The worst of these excesses may be confined to the most commercial kind of wine made on an industrial scale, but the idea of convincing the consumer that he or she is getting something of substantially better quality by providing drama through dubious means is discouragingly pervasive.

So, if wine quality isn’t determined by superficial dramatic flourishes of the kind I‘ve described, what kind of wine is worth paying more for? It’s not the easiest question to answer, but it helps to understand that there are really only a handful of factors that can be relied on to translate into quality in wine. It probably won’t surprise you to learn that each of them means extra expense for the winemaker. For the sake of brevity, let’s look at just four.

1. Vineyard character. Wine grapes don’t grow everywhere, and even where they thrive it’s a fact of life that some plots of ground can be relied upon to produce more wine-worthy grapes than others. This means there’s plenty of competition for the best sites. In prestige appellations the cost of proven vineyard acreage can be very high indeed. The need to achieve a return commensurate with its value legitimately raises the price of wine.

2. Competition for fruit. In many places there is a tradition of making wine with purchased grapes, and the variation in prices winemakers are willing to pay for a ton of grapes is a stark reminder of how differently fruit from different sources is valued. For example, E & J Gallo source most of their grapes from California’s Central Valley, where they may pay growers on the order of $350 per ton. Meanwhile, Napa Valley Cabernet Sauvignon fruit from good sites sells for an average of around $5,000 per ton, with top sites fetching more than $20,000 per ton. That’s a huge difference in cost for base material that’s directly reflected in the price of the resulting wine.

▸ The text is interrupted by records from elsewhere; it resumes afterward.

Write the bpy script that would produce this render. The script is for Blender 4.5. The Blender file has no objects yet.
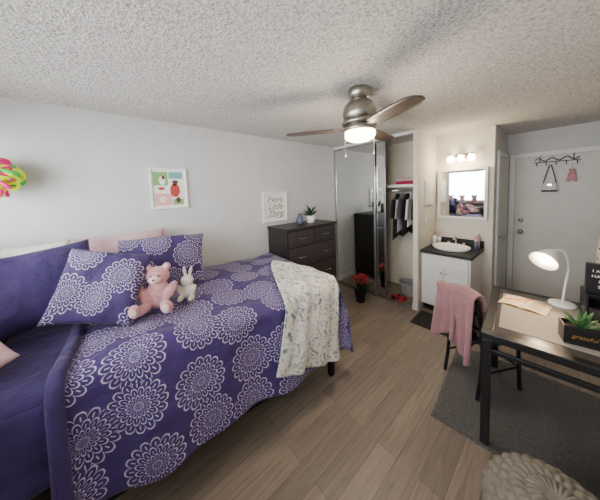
import bpy, bmesh, math, random
from mathutils import Vector, Matrix, Euler
random.seed(7)
D=bpy.data; SC=bpy.context.scene
pi=math.pi
# ---------------------------------------------------------------- materials
def lin(c):
    if isinstance(c,str):
        c=[int(c[i:i+2],16)/255 for i in (0,2,4)]
    return tuple(((x/12.92) if x<=0.04045 else ((x+0.055)/1.055)**2.4) for x in c)+(1.0,)
class NT:
    def __init__(s,m): s.t=m.node_tree; s.n=s.t.nodes; s.l=s.t.links
    def add(s,typ,**k):
        n=s.n.new(typ)
        for a,b in k.items(): setattr(n,a,b)
        return n
    def link(s,a,b): s.l.new(a,b)
    def math(s,op,a,b=None,c=None):
        n=s.n.new('ShaderNodeMath'); n.operation=op
        for i,v in enumerate((a,b,c)):
            if v is None: continue
            if isinstance(v,(int,float)): n.inputs[i].default_value=v
            else: s.l.new(v,n.inputs[i])
        return n.outputs[0]
    def mix(s,f,a,b):
        n=s.n.new('ShaderNodeMix'); n.data_type='RGBA'
        for sock,v in ((n.inputs[0],f),(n.inputs[6],a),(n.inputs[7],b)):
            if isinstance(v,(int,float,tuple)): sock.default_value=v
            else: s.l.new(v,sock)
        return n.outputs[2]
    def ramp(s,f,stops):
        n=s.n.new('ShaderNodeValToRGB'); e=n.color_ramp.elements
        while len(e)<len(stops): e.new(0.5)
        for i,(p,c) in enumerate(stops): e[i].position=p; e[i].color=c
        s.l.new(f,n.inputs[0]); return n.outputs[0]
def base(name,col='888888',rough=.6,metal=0.,emit=None,es=0.,sheen=0.):
    m=D.materials.new(name); m.use_nodes=True
    b=m.node_tree.nodes['Principled BSDF']
    b.inputs['Base Color'].default_value=lin(col); b.inputs['Roughness'].default_value=rough
    b.inputs['Metallic'].default_value=metal
    if emit: b.inputs['Emission Color'].default_value=lin(emit); b.inputs['Emission Strength'].default_value=es
    if sheen: b.inputs['Sheen Weight'].default_value=sheen
    return m,NT(m),b
def M(name,col,rough=.6,metal=0.,var=.0,vs=8.,bump=0.,bs=60.,emit=None,es=0.,sheen=0.,bd=.01):
    m,t,b=base(name,col,rough,metal,emit,es,sheen)
    tc=t.add('ShaderNodeTexCoord')
    if True:
        n=t.add('ShaderNodeTexNoise'); n.inputs['Scale'].default_value=vs; n.inputs['Detail'].default_value=3
        t.link(tc.outputs['Object'],n.inputs['Vector'])
        v=max(var,.03); c=lin(col)
        a=tuple(min(1,x*(1-v)) for x in c[:3])+(1,); d=tuple(min(1,x*(1+v)) for x in c[:3])+(1,)
        t.link(t.ramp(n.outputs[0],[(.3,a),(.7,d)]),b.inputs['Base Color'])
    if bump:
        n=t.add('ShaderNodeTexNoise'); n.inputs['Scale'].default_value=bs; n.inputs['Detail'].default_value=2
        t.link(tc.outputs['Object'],n.inputs['Vector'])
        bp=t.add('ShaderNodeBump'); bp.inputs['Strength'].default_value=bump; bp.inputs['Distance'].default_value=bd
        t.link(n.outputs[0],bp.inputs['Height']); t.link(bp.outputs[0],b.inputs['Normal'])
    return m
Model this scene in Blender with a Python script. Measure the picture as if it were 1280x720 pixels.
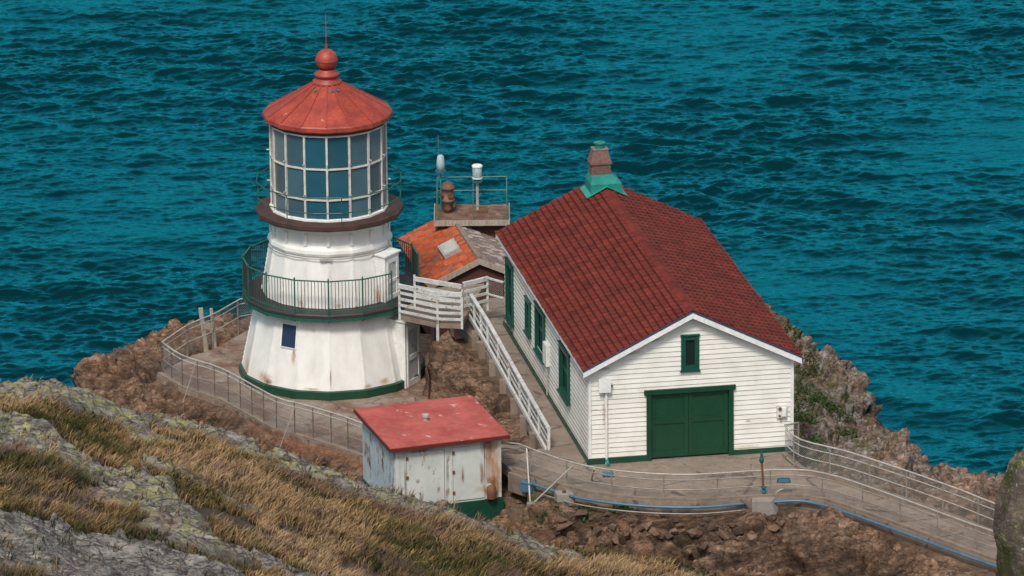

3. Low yields. You might think that the best way to make money from an acre of vineyard would be to get as much fruit from it as possible. But this doesn’t work with wine grapes since quantity and quality are inversely related. For many growers the first step in raising the quality of their grapes (and the prices they receive for them) is to reduce the weight of fruit each vine is asked to ripen. For this reason, appellation rules typically put an upper limit on the amount of juice that can be extracted from each acre (in Europe, hectare) of vineyard. Generally, the more prestigious the designation, the lower the permitted yield. But the rules impose no lower limits, and conscientious vintners often operate at the lowest yields consistent with making a reasonable profit.

4. An artisanal approach. Commercial-scale wine-making is capital-intensive, risk-averse, and fiercely competitive. It is sharply focused on doing things as quickly and cheaply as possible. As an essentially industrial process, it is dependent on other industrial processes to be productive; thus, it prefers machine labor to human labor and looks to chemical additives as a means of maintaining soil productivity. To succeed, it must raise itself to a certain scale; to achieve scale it must aim at a mass market.

Compare artisanal wine-making to this sketch and you will find it at odds with it in every respect. Dedication to satisfying a relatively small number of consumers with products issuing from a facility operating more as a workshop than a factory and that are made with real care and reflect the personality of their maker means that economies of scale achievable by other means are almost never within their reach, and this is reflected in the prices of their products.

In the end, we may never know why a particular estate sets the price it does for a given wine. But it’s good to understand that every step taken by a grape grower or winemaker that is the result of a legitimate effort to build quality—and not just drama—into his or her wine will add to his or her costs and ultimately to the price you pay.